Dec. 9 (Bloomberg) -- Most U.S. stocks gained for a third day as investors snapped up technology and energy shares trading near their cheapest levels on record, overshadowing disappointed forecasts at companies from FedEx Corp. to Danaher Corp.

National Semiconductor Corp., the maker of chips for the five largest mobile-phone companies, jumped 15 percent even after forecasting sales that trailed analysts’ estimates. Chesapeake Energy Corp. jumped 10 percent to lead gains in oil and natural-gas producers. FedEx lost 11 percent after saying a “significantly weaker” economy will crimp profits, while Danaher Corp., maker of Craftsman tools, slid 1.6 percent.

Almost five stocks rose for every two that fell on the New York Stock Exchange. The Standard & Poor’s 500 Index increased 0.4 percent to 913.27 at 10:53 a.m. in New York. The Dow Jones Industrial Average declined 32.42 points, or 0.4 percent, to 8,901.76 and Nasdaq Composite Index added 1.8 percent to 1,599.62.

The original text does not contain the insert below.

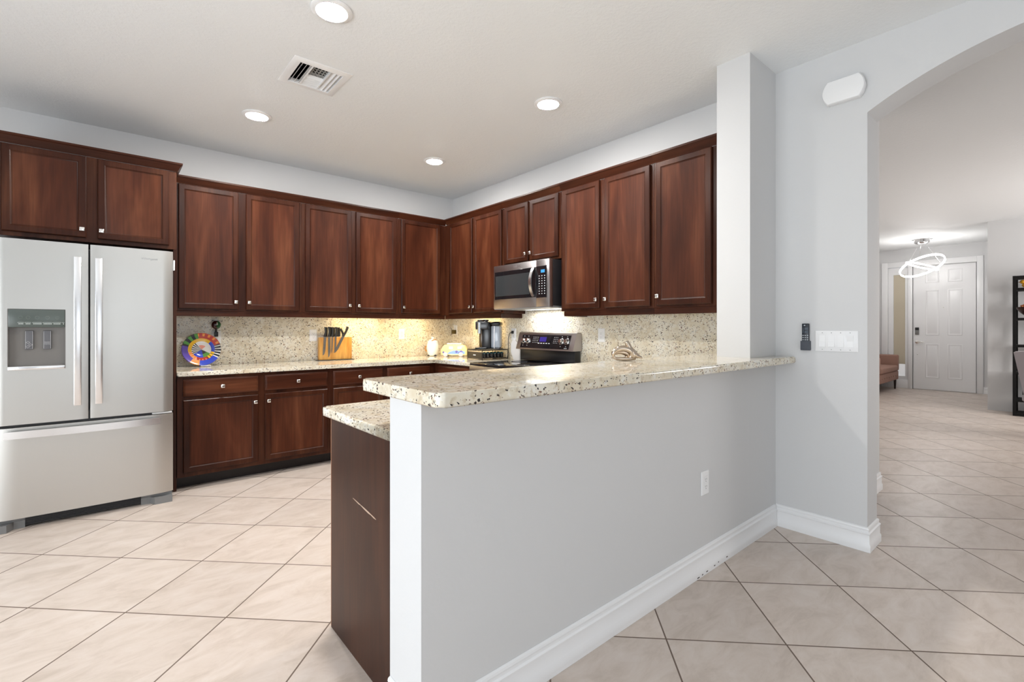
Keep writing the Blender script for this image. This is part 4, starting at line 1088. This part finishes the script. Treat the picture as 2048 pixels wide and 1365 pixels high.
# casing round door and side light
b = MB()
CASE = [(0.0, 0.0), (0.0, -0.02), (0.08, -0.02), (0.095, -0.012), (0.10, 0.0)]
def cbox(y0, y1, z0, z1, t=0.022): b.box((FX - t, y0, z0), (FX - 0.0005, y1, z1), 0.004, 2)
b.box((FX + 0.0695, DY0 - 0.0, 0.0005), (FX + 0.118, DY1, DZ)); cbox(1.072, 1.160, 0.0005, 2.590); cbox(2.100, 2.168, 0.0005, 2.480); cbox(2.497, 2.603, 0.0005, 2.590); cbox(1.160, 2.497, 2.480, 2.590); cbox(2.168, 2.497, 0.0005, 0.175, 0.018)
struct(b.build('trim_1', TRIM))
w1 = struct(thing('window_1', '', '')); del w1['label']; del w1['category']
w1.location = (FX + 0.04, (GY0 + GY1) / 2, 0.165)
gw = (GY1 - GY0) / 2
b = MB()
b.box((-0.02, -gw + 0.002, 0.0), (0.03, -gw + 0.055, 2.31)); b.box((-0.02, gw - 0.09, 0.0), (0.03, gw - 0.002, 2.31)); b.box((-0.02, -gw + 0.055, 0.0), (0.03, gw - 0.09, 0.08)); b.box((-0.02, -gw + 0.055, 2.165), (0.03, gw - 0.09, 2.31))
b.build('window_frame', TRIM, w1, smooth=False)
MB().box((0.0, -gw + 0.056, 0.326), (0.008, gw - 0.091, 2.164)).build('frosted_pane', mat('frosted_beige_glass', srgb(188, 178, 158), 0.5, emit=srgb(176, 164, 140), estr=0.08), w1, smooth=False)
MB().box((0.0, -gw + 0.056, 0.081), (0.010, gw - 0.091, 0.325)).build('lower_panel', mat('bright_lower_glass', (0.85, 0.87, 0.9, 1), 0.3, emit=(1, 1, 1, 1), estr=0.25), w1, smooth=False)

# pendant lamp
cl = thing('ring_chandelier', 'twisted glowing white ring pendant lamp hanging in front of the front door', 'pendant lamp', (11.23, 1.76, CZ))
MB().lathe([(0.15, -0.0005), (0.15, -0.012), (0.115, -0.016), (0.11, -0.07), (0.085, -0.095), (0.05, -0.10), (0.001, -0.10)], seg=36).build('canopy', CHROME, cl)
GLOW = mat('glowing_ring', (1, 1, 1, 1), 0.4, emit=(1.0, 0.98, 0.96, 1), estr=27.0)
def ring(rad, nrm, z, wd):
    M_ = Vector((0, 0, 1)).rotation_difference(Vector(nrm).normalized()).to_matrix(); ls = []
    for k in range(56):
        a = 2 * PI * k / 56; c_, s_ = math.cos(a), math.sin(a); l = []
        for dr_2, dz in ((-0.006, -wd), (0.006, -wd), (0.006, wd), (-0.006, wd)): l.append(M_ @ Vector(((rad + dr_2) * c_, (rad + dr_2) * s_, dz)) + Vector((0, 0, z)))
        ls.append(l)
    ls.append(ls[0]); return MB().loops(ls, cap=False)
vd, rd_ = Vector((-0.988, -0.155, 0)), Vector((0.155, -0.988, 0)); up_ = Vector((0, 0, 1))
def tilted(toward, roll): return vd * toward + (up_ * math.cos(roll) - rd_ * math.sin(roll)) * math.sqrt(1 - toward * toward)
ring(0.33, tilted(-0.36, R(22)), -0.49, 0.014).build('outer_ring', GLOW, cl)
ring(0.235, tilted(0.22, R(-20)), -0.49, 0.012).build('inner_ring', GLOW, cl)
b = MB()
for a in (0.4, 2.5, 4.4): b.tube([(0.05 * math.cos(a), 0.05 * math.sin(a), -0.09), (0.27 * math.cos(a), 0.27 * math.sin(a), -0.46)], 0.0016, 6)
b.build('suspension_wires', CHROME, cl)

# tufted settee
FAB = mat('dusty_rose_upholstery', srgb(158, 122, 108), 0.8)
LEG = mat('dark_walnut_leg', srgb(46, 30, 26), 0.4)
se = thing('settee', 'dusty brown tufted settee with low arms beside the front door', 'settee', (10.72, 2.27, 0))
SW = 1.56
MB().box((0.0, 0.02, 0.19), (SW, 0.70, 0.37), 0.02, 3).build('seat_base', FAB, se)
MB().box((0.13, 0.0, 0.371), (SW - 0.13, 0.56, 0.485), 0.035, 4).build('seat_cushion', FAB, se)
for x in (0.0, SW - 0.125):
    b = MB(); b.box((x, 0.01, 0.371), (x + 0.125, 0.70, 0.69), 0.03, 4); b.build('arm', FAB, se)
MB().box((0.126, 0.57, 0.371), (SW - 0.126, 0.72, 0.72), 0.03, 4).build('backrest', FAB, se)
b = MB()
for r_ in range(2):
    for c_ in range(7): b.ball((0.24 + c_ * 0.17 + 0.085 * r_, 0.566, 0.56 + 0.09 * r_), 0.012, 10, (1, 0.5, 1))
for c_ in range(9): b.ball((0.1 + c_ * 0.17, 0.017, 0.28), 0.012, 10, (1, 0.5, 1))
b.build('tuft_button', FAB, se)
for x, y in ((0.06, 0.06), (SW - 0.10, 0.06), (0.06, 0.64), (SW - 0.10, 0.64)):
    MB().tube([(x, y, 0.189), (x, y, 0.0008)], [0.028, 0.018], 4).build('leg', LEG, se, smooth=False)

# black shelf by the grey wall
sf = thing('display_shelf', 'tall black open shelf against the grey wall at the right edge of the photo', 'shelf', (9.72, 0.545, 0))
BK = mat('matte_black_wood', (0.008, 0.0075, 0.0075, 1), 0.6, spec=0.15)
SL, SD = 0.85, 0.36
for x in (0.0, SD - 0.035):
    for y in (0.0, -SL + 0.035): MB().box((x, y - 0.035, 0.0008), (x + 0.035, y, 1.97), 0.001, 1).build('post', BK, sf)
for z in (0.005, 0.20, 0.585, 0.965, 1.345, 1.765, 1.935): MB().box((0.002, -SL + 0.002, z), (SD - 0.002, -0.002, z + 0.034)).build('shelf_board' if 0.1 < z < 1.9 else 'cross_frame', BK, sf, smooth=False)
def ons(x, y, z): return (9.72 + x, 0.545 + y, z)
bd_ = thing('bird_figurine', 'yellow bird figurine on the upper board of the black shelf', 'figurine', ons(0.17, -0.145, 1.7995), (0, 0, R(90)))
YEL = mat('golden_yellow_glaze', srgb(222, 160, 30), 0.35)
b = MB(); b.ball((0, 0, 0.05), 0.05, 18, (1.5, 0.9, 0.95)); b.ball((0.065, 0, 0.105), 0.032, 16); b.build('bird_body', YEL, bd_); bd_.scale = (0.88, 0.88, 0.88)
MB().tube([(0.09, 0, 0.104), (0.118, 0, 0.10)], [0.009, 0.001], 8).build('beak', mat('brown_beak', srgb(120, 60, 20), 0.4), bd_)
b = MB()
for s_ in (-1, 1): b.ball((0.08, 0.026 * s_, 0.113), 0.006, 8)
b.build('eye', BLACK, bd_)
bo = thing('potpourri_bowl', 'dark oval bowl heaped with brown dried pieces on the black shelf', 'bowl', ons(0.16, -0.19, 1.3805))
MB().lathe([(0.05, 0.0), (0.06, 0.01), (0.13, 0.08), (0.175, 0.15), (0.170, 0.152), (0.12, 0.09), (0.05, 0.02), (0.001, 0.018)], seg=36).build('bowl_shell', mat('dark_red_brown_wood', srgb(60, 26, 20), 0.3), bo)
b = MB()
for i in range(60):
    a = random.random() * 2 * PI; r_ = 0.14 * math.sqrt(random.random())
    b.ball((r_ * math.cos(a), r_ * math.sin(a), 0.135 + 0.085 * (1 - r_ / 0.14) + random.random() * 0.02), 0.022, 8, (1.2, 0.8, 0.6))
o = b.build('dried_pieces', mat('rust_dried_pieces', srgb(186, 112, 70), 0.7), bo); o['kind'] = 'stuff'
tg = MB().lathe([(0.045, 0.0), (0.05, 0.006), (0.062, 0.13), (0.060, 0.13), (0.046, 0.012), (0.001, 0.010)], seg=28).build('candle_glass', mat('amber_clear_glass', srgb(190, 160, 130), 0.1), None, ons(0.15, -0.17, 0.9995))
tag(tg, 'small pale glass candle cup on the middle board of the black shelf', 'candle holder')
tr_ = MB(); tr_.box((-0.06, -0.1, 0), (0.06, 0.1, 0.018), 0.004, 2)
tag(tr_.build('wooden_tray', mat('dark_bronze_tray', srgb(70, 48, 30), 0.4), None, ons(0.16, -0.30, 0.6195)), 'small dark tray on the lower board of the black shelf', 'tray')
pf = thing('picture_frame', 'black framed dark picture standing on the lowest shelf board', 'picture frame', ons(0.12, -0.26, 0.2345))
MB().box((-0.012, -0.17, 0.0005), (0.012, 0.17, 0.32), 0.003, 1).build('frame', BK, pf)
MB().box((-0.0135, -0.14, 0.03), (-0.0122, 0.14, 0.29)).build('picture', mat('dark_picture', (0.02, 0.02, 0.022, 1), 0.2), pf, smooth=False)
# dining chair of which only the corner of the back shows
dc = thing('dining_chair', 'grey upholstered dining chair with a curved back at the right photo edge', 'chair', (8.05, 0.072, 0), (0, 0, R(70)))
GF = mat('grey_woven_upholstery', srgb(172, 166, 170), 0.85)
MB().box((-0.24, -0.24, 0.40), (0.24, 0.24, 0.49), 0.03, 3).build('seat', GF, dc)
b = MB(); ls = []
for i in range(9):
    x = -0.25 + 0.5 * i / 8; bow = 0.05 * (1 - (2 * i / 8 - 1) ** 2)
    tp = 0.965 + 0.02 * math.sin(PI * i / 8)
    ls.append([(x * 0.80, 0.22 + bow, 0.47), (x * 0.80, 0.27 + bow, 0.47), (x * 0.95, 0.30 + bow, 0.75), (x, 0.36 + bow, tp), (x, 0.31 + bow, tp + 0.01), (x * 0.95, 0.25 + bow, 0.75)])
b.loops(ls); b.build('backrest', GF, dc)
for x, y in ((-0.2, -0.2), (0.2, -0.2), (-0.2, 0.2), (0.2, 0.2)): MB().tube([(x * 0.8, y * 0.8, 0.401), (x * 0.72, y * 0.72, 0.0008)], [0.024, 0.014], 8).build('leg', LEG, dc)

The S&P 500 extended its gain from an 11-year low last month to 21 percent yesterday, marking a technical end to the 14-month bear market as President-elect Barack Obama pledged the biggest public-works spending package since the 1950s. The benchmark index is down 39 percent in 2008 after the collapse of subprime mortgages curbed earnings for five straight quarters.

European shares rose for a second day and Asian stocks climbed for a third, led by commodity producers and shipping lines, on expectations stimulus plans from the U.S. to India will buoy the global economy.

The gains in computer companies came as companies in the S&P 500 Information Technology Index traded at 13.8 times reported profits, less than half their average price-to-earnings ratio over the last five years.

Energy shares in the S&P 500 traded at 6.7 times earnings, near last month’s low of 5.6, which was the cheapest level since Bloomberg began tracking the data in 1995.

$1 Trillion

More than $31 trillion has been erased from the value of global equities this year, while debt losses and writedowns at the world’s largest lenders and insurers approach $1 trillion.

Stocks will climb in 2009 in the face of falling earnings and a slowdown in economic growth because of cheap valuations, according to strategists at Credit Suisse Group AG, Deutsche Bank AG and Merrill Lynch & Co. The S&P 500 may rise to 1,050 by the end of 2009 from yesterday’s close price of 909.7, a team of Credit Suisse strategists wrote in a note today. Goldman Sachs Group Inc. chief investment strategist David Kostin projected a 21 percent gain by the end of next year as the economy stabilizes.